Die Unsicherheiten dürften tiefere Gründe haben: Drei verschiedene Cheftrainer hatten die Eisbären in nur einem Jahr unter Vertrag, das ist per se selten ein Qualitätszeichen. Ohne Not hat die Klubführung mit erratischen Personalrochaden das überalterte Team noch mehr in Bedrängnis gebracht. Den Auftakt der Wechsel bildete die Demission des langjährigen Trainers Uwe Krupp, der mehr oder minder freiwillig hinwarf, nachdem die Bosse sich trotz des Erfolgs zierten, seinen Vertrag zu verlängern.

Es folgte im Mai der ehemalige Co-Trainer Clément Jodoin auf den Chefposten, ein 66-Jähriger, der eigentlich seine Karriere hatte beenden wollen. Zukunftsträchtig war das nicht. Jodoin wiederum musste nach kaum einem halben Jahr und Dauerkrise im Dezember 2018 gehen.

Sein Nachfolger, Interimstrainer auf unbestimmte Zeit, ist Stéphane Richer, eigentlich von Amts wegen Sportdirektor der Berliner und seit Langem mit dem Eisbären-Inhaber AEG verbandelt. Noch einmal wird nun der Neustart verschleppt. Die Zeit, einen neuen Trainer zu finden, wäre da gewesen, aber der einflussreiche Richer wird das Team wohl selbst in die Playoffs führen. Schon in den ersten Wochen im neuen Amt steht er wegen der eigenen Personalpolitik in der Kritik.

Die Abhängigkeit von Inhaber AEG durchdringt derweil beinahe alles. Zuletzt deutlich wurde das im aktuellen Streit über den Fanbogen: ein Areal von selbst gestalteten Containern der Eisbären-Fans in unmittelbarer Nähe der Arena, ihr Treffpunkt, zweites Zuhause, Planungszentrum für Choreografien. Und „für einige langjährige Fans der Hauptgrund, noch zu den Eisbären zu gehen“, wie die Fangruppe Black Corner in einem Statement schreibt.

Das Gelände aber gehört der AEG, und 2019 soll der Fanbogen Baumaßnahmen weichen.

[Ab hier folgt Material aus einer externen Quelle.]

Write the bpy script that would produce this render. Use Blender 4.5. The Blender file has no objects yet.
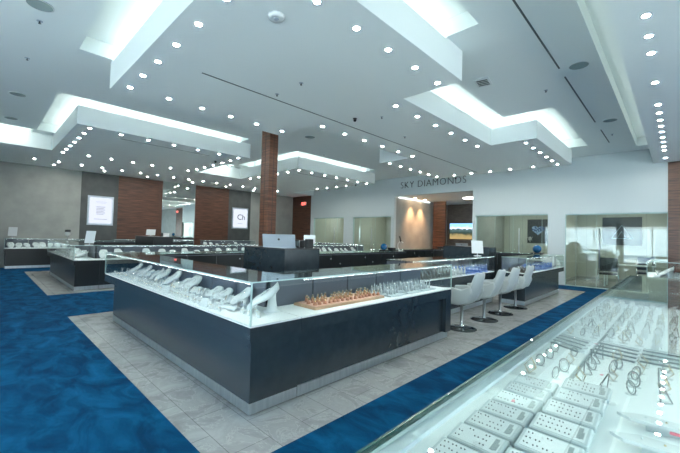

Fast alles bringt dem US-Konzern schließlich mehr Geld als ein paar Fans im Container. Unter dem Hashtag #fanbogenbleibt protestieren die Eisbären-Fans derzeit gegen die Pläne, der Förderverein Fanbogen sucht zugleich nach Alternativorten. Bislang erfolglos.

Die Bezirksverordnetenversammlung Friedrichshain-Kreuzberg hat nun auf SPD-Antrag beschlossen, das Bezirksamt werde sich für den Erhalt des Fanbogens oder einen neuen Standort einsetzen. Die Zeit ist knapp, bis Juni dürfen die Fans wohl noch bleiben. „Fankultur erhalten – Fanbogen bleibt“, plakatierte die Kurve auch gegen Iserlohn. Es geht um mehr als die Playoffs in diesem Jahr.